John Leo

References to God and religion tend to disappear on exams and in texts. In one 1985 case, famous in educational circles, a short story about Russian Jewish immigrants making a connection between American Thanksgiving and the Jewish harvest holiday of Sukkot was ruthlessly mangled by the publisher Harcourt Brace Jovanovich. All references to God, the Bible, Jews and Sukkot were removed from the story, "Molly's Pilgrim," by Barbara Cohen. In negotiations, Cohen got references to Sukkot and worship in. The story was a religious one. But no mention of God or the Bible was allowed to remain.

A lot of sensitivity censorship comes from attempts to rid famous texts of anything that looks like male dominance, not to mention offensive words like "manslaughter," "mankind" and "animal kingdom," which is classist as well as sexist. Not long ago, a publisher (Bandanna Books) put out an edition of Walt Whitman's poetry with all reference to "he" and "him" changed to the sensitive new unisex terms "hu" and "hum."

In textbooks, the sensitivity industry tends to reverse stereotypes rather than to erase them. The wife is always jumping under the Buick to check the suspension while the husband minds the baby. Stereotype reversal makes it almost impossible to portray elderly people in texts and illustrations, says Diane Ravitch, an assistant secretary of education under the first President Bush. Since it is ageist to depict anyone as wrinkled, infirm or limited in any way by the aging process, the elderly tend to come out seeming like vigorous 20-year-olds.
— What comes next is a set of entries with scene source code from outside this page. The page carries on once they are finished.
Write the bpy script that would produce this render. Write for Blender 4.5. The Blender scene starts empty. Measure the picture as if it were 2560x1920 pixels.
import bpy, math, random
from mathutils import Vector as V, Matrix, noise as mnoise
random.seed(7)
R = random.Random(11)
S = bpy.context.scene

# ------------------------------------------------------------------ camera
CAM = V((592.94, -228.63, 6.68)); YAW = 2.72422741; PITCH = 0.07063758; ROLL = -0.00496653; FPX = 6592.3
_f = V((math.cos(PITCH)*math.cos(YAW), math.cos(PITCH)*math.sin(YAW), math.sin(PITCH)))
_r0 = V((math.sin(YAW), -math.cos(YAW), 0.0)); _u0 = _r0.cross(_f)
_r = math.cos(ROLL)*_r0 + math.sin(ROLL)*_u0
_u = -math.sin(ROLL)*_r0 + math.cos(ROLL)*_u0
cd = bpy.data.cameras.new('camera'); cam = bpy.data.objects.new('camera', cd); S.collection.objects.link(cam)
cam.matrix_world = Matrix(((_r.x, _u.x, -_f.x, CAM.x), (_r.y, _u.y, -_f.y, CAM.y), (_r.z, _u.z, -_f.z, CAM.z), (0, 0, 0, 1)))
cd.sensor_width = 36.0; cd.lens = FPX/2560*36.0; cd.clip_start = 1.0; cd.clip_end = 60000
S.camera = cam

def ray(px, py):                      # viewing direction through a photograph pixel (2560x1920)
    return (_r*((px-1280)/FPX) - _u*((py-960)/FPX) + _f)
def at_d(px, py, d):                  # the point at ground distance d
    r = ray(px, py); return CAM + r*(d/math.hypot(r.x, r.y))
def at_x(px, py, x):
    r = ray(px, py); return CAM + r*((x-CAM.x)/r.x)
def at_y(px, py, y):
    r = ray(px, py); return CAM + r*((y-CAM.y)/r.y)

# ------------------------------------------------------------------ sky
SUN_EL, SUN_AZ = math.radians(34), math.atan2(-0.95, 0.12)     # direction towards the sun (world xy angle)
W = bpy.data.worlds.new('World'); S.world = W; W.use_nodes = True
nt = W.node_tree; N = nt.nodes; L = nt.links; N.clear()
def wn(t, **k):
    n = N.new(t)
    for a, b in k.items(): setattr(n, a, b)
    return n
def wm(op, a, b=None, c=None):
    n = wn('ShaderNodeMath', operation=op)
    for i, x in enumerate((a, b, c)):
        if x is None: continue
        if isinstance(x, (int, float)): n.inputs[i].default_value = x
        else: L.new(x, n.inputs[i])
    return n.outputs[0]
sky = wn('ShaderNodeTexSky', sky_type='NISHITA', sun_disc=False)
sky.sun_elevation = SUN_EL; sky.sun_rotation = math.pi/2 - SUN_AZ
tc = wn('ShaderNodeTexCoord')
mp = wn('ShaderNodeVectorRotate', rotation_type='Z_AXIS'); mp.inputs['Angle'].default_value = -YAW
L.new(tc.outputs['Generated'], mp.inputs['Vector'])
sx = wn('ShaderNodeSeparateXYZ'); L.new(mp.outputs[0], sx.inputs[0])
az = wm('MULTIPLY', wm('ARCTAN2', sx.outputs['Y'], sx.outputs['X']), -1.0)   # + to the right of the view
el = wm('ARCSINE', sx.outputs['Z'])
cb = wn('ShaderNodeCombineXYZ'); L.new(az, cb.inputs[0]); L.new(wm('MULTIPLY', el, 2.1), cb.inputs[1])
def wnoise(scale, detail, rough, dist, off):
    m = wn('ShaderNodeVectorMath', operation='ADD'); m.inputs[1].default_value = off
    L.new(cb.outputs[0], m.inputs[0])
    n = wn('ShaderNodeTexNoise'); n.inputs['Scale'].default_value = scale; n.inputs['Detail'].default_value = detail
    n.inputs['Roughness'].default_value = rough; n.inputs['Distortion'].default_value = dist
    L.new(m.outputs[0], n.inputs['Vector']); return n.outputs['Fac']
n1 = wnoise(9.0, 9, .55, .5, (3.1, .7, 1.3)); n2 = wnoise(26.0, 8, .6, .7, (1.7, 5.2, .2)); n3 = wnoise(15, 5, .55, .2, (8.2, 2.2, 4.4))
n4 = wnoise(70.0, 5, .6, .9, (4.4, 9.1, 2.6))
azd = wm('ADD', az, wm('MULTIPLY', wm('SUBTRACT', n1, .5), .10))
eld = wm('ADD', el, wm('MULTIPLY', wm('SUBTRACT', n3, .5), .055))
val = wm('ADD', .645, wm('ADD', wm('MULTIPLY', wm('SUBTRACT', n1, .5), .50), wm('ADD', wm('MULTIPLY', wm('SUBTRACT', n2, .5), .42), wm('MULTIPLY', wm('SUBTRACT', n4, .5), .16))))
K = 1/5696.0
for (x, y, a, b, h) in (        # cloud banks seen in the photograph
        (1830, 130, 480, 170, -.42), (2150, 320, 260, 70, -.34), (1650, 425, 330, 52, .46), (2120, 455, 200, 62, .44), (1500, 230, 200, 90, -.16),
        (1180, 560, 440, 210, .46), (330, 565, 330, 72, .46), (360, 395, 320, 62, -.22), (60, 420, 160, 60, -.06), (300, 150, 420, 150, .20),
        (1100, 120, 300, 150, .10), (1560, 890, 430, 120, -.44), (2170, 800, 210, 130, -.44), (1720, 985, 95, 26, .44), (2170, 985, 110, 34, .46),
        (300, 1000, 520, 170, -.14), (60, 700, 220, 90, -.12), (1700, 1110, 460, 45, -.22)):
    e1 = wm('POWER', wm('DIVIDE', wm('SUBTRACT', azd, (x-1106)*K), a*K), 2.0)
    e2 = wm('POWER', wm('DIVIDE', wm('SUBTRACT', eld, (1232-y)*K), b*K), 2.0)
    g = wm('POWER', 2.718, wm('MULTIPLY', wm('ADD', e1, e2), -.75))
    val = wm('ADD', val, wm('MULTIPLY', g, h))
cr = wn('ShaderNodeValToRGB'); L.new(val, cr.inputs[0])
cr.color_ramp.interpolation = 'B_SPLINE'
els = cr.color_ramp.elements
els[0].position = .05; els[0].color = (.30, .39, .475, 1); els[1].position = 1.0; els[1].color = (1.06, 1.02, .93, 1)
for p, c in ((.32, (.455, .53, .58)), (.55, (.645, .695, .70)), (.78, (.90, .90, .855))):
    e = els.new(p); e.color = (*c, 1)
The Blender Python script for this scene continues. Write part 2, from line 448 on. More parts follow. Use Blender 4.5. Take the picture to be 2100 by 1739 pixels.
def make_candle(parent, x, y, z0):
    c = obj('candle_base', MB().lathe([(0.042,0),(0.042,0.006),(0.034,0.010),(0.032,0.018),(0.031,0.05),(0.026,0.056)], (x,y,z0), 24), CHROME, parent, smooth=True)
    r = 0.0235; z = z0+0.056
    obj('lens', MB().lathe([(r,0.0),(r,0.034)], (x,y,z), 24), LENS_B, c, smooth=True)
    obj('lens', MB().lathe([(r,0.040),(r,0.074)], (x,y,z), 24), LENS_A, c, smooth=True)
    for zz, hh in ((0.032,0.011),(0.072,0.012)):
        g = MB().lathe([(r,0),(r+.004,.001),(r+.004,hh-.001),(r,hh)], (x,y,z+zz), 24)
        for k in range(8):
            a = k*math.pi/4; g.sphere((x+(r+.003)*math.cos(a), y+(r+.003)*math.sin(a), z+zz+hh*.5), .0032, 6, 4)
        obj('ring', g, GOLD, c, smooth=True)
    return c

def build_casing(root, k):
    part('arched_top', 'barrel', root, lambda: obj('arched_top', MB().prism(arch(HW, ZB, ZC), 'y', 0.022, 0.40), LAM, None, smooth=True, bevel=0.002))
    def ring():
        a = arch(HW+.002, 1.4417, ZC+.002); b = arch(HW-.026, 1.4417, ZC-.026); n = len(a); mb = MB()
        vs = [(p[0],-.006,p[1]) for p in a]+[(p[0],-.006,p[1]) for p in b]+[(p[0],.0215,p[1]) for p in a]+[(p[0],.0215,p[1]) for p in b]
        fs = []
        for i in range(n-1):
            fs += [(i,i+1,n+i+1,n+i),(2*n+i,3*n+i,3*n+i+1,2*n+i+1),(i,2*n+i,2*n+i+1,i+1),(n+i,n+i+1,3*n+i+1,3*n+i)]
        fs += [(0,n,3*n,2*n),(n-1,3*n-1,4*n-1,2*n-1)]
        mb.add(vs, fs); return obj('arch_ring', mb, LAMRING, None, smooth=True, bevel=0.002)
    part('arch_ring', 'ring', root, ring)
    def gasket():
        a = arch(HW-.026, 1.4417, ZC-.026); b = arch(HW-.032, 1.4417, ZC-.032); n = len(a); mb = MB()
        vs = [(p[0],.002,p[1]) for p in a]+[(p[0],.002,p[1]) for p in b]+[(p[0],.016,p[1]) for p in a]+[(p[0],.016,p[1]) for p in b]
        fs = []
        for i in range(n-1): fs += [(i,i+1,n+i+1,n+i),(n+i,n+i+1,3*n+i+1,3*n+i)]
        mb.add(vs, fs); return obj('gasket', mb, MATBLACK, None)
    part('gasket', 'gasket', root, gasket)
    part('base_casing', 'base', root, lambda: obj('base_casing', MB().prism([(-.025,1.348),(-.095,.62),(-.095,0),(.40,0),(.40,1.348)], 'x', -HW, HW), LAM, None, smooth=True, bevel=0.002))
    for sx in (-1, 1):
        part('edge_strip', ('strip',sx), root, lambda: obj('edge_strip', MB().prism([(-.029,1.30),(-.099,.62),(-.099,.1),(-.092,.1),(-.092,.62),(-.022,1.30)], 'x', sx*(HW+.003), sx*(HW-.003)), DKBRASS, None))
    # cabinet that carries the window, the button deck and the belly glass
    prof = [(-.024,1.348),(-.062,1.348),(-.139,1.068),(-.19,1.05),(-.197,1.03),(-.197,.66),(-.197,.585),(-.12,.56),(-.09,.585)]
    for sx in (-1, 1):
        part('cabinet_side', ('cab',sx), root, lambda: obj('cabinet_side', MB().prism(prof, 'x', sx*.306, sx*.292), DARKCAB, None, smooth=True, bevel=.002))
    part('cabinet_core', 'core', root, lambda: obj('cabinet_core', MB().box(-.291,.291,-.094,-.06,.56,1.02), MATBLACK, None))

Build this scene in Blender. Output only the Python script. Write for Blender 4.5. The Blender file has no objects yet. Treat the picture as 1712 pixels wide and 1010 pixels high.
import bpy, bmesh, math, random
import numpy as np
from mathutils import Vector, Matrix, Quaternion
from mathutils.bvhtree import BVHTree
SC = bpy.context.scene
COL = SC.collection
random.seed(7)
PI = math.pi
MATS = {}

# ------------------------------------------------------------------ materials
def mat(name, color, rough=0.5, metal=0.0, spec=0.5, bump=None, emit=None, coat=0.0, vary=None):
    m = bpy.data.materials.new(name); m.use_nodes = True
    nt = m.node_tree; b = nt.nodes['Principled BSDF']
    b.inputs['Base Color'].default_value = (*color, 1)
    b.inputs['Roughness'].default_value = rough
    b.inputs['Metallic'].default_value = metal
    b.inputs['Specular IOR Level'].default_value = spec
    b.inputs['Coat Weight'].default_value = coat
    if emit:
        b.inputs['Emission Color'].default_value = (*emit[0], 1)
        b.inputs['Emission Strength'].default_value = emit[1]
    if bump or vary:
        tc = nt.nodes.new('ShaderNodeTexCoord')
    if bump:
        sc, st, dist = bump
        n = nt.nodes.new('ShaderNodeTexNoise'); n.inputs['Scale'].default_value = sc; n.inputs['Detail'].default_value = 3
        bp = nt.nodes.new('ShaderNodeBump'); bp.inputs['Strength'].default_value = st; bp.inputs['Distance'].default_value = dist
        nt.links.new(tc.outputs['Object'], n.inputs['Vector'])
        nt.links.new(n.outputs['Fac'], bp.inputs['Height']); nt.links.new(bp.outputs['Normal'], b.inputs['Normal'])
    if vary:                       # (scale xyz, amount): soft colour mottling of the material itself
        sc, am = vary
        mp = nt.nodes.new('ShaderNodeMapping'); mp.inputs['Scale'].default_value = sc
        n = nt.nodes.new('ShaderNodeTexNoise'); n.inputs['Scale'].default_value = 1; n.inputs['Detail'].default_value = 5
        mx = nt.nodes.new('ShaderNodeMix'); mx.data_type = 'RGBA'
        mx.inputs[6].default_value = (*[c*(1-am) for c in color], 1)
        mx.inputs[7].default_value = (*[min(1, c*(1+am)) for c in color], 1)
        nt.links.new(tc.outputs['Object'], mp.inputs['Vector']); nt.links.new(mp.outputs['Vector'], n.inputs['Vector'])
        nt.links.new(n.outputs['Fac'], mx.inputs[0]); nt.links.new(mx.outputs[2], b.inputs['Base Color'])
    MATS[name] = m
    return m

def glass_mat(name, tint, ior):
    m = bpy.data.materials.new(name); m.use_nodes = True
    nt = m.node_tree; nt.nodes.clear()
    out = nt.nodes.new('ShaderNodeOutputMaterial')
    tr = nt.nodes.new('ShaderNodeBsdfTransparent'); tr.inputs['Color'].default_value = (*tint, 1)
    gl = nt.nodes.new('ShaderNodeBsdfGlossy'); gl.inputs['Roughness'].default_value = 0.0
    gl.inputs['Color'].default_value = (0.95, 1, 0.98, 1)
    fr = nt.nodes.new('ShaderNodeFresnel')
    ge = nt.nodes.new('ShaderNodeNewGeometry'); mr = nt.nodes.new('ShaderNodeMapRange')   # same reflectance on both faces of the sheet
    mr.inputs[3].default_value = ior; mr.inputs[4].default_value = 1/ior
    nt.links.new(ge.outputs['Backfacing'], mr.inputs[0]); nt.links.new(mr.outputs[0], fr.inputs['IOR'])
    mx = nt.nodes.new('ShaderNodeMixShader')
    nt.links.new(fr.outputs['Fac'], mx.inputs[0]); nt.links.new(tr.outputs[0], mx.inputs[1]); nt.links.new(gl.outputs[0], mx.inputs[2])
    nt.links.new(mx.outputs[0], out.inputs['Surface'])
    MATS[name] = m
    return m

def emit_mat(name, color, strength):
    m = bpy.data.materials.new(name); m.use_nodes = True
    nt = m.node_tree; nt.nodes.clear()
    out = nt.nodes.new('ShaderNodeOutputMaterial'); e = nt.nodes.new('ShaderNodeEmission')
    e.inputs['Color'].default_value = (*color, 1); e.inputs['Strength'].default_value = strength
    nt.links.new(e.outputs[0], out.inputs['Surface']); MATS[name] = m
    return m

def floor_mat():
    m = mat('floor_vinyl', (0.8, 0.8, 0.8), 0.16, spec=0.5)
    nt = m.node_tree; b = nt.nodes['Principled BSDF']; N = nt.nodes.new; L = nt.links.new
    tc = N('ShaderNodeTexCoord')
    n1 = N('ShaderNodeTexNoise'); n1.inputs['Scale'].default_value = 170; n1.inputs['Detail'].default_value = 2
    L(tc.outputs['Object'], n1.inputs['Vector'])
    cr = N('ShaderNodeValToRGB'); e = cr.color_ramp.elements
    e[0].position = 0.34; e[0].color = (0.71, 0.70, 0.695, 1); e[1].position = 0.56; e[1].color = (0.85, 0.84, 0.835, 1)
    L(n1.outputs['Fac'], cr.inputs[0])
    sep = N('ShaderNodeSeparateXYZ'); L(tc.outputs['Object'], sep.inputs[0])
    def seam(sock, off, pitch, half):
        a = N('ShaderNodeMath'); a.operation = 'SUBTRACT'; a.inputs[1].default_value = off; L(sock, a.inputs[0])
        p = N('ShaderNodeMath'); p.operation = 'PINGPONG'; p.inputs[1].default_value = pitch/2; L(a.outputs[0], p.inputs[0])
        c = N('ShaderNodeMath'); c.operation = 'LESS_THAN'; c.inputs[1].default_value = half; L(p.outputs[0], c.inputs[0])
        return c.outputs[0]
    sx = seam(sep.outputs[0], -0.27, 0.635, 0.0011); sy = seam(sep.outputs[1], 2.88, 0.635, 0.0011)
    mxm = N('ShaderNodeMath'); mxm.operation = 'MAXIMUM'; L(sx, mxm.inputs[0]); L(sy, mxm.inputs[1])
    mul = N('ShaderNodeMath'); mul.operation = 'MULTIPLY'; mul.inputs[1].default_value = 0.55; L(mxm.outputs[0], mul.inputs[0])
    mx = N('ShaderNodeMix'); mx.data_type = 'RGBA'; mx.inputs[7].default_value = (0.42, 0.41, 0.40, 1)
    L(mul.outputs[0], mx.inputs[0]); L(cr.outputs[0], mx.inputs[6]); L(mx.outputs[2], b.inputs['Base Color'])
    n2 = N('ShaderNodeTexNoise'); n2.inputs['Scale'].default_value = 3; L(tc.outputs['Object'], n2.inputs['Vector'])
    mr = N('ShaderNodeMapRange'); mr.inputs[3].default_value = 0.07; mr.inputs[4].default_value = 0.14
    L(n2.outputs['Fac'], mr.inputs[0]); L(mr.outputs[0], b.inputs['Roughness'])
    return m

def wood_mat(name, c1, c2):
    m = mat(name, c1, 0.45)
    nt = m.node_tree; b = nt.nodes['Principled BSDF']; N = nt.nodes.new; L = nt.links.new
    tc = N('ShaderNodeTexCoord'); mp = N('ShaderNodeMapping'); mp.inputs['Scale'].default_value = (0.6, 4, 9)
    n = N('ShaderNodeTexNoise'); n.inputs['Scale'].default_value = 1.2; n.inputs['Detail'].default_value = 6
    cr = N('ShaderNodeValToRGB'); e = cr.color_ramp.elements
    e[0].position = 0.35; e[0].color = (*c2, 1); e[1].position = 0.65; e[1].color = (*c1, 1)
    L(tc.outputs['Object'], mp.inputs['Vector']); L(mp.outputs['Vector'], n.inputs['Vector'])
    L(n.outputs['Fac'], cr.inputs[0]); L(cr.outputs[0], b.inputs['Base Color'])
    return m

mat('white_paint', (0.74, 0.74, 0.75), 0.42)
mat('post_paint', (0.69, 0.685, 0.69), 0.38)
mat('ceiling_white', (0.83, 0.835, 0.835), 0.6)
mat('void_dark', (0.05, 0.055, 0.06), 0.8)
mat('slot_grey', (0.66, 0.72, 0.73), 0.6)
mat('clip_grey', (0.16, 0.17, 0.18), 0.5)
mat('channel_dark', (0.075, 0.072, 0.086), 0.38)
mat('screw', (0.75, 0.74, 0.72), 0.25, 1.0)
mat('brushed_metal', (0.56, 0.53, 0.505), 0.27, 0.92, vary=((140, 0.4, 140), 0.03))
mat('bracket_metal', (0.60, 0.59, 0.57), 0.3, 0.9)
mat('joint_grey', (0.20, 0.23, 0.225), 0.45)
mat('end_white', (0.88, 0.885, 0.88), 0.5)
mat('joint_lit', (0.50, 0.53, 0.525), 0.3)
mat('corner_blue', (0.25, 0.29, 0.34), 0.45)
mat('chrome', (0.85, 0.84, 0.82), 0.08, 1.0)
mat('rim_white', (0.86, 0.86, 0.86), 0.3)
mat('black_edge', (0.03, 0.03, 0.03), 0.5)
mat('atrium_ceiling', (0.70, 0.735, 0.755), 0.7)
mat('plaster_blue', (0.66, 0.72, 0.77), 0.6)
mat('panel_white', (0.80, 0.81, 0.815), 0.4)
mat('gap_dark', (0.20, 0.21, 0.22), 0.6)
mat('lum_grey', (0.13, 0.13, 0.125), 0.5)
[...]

Ravitch, who is writing a book on educational censorship, says tests and texts are combed for regional bias. In test questions, any specific location is considered biased, since a question about mountain climbing would favor a mountain dweller, or a passage about the seashore might hamper a test-taker in Kansas. The perfect locale for a test passage is nowhere in particular. As a result, Ravitch says, the Times' headline "The Elderly Man and the Sea" is woefully regionalist as well as ageist and sexist. In bias-free language, she says, Hemingway's title should be: "A person who is older and who lives somewhere."

Though hilarious, sensitivity censorship is sobering too. Tedious bureaucrats are working hard to remove challenging material from schools. The New York sensitivity review guidelines ban "language, content or context that is not accessible to one or more racial or ethnic groups." Translation: Keep everything bland and down the middle.

Censorship mandates are buried in all sorts of rules and laws. The "No Child Left Behind" Act says instruction and content must be "secular, neutral and non-ideological." That sounds fair, but it can be used to justify removal of all religious references or mention of almost any controversial body of thought. It's a classic case of the road to heck being paved with good intentions.

John Leo

John Leo is editor of and a former contributing editor at U.S. News and World Report.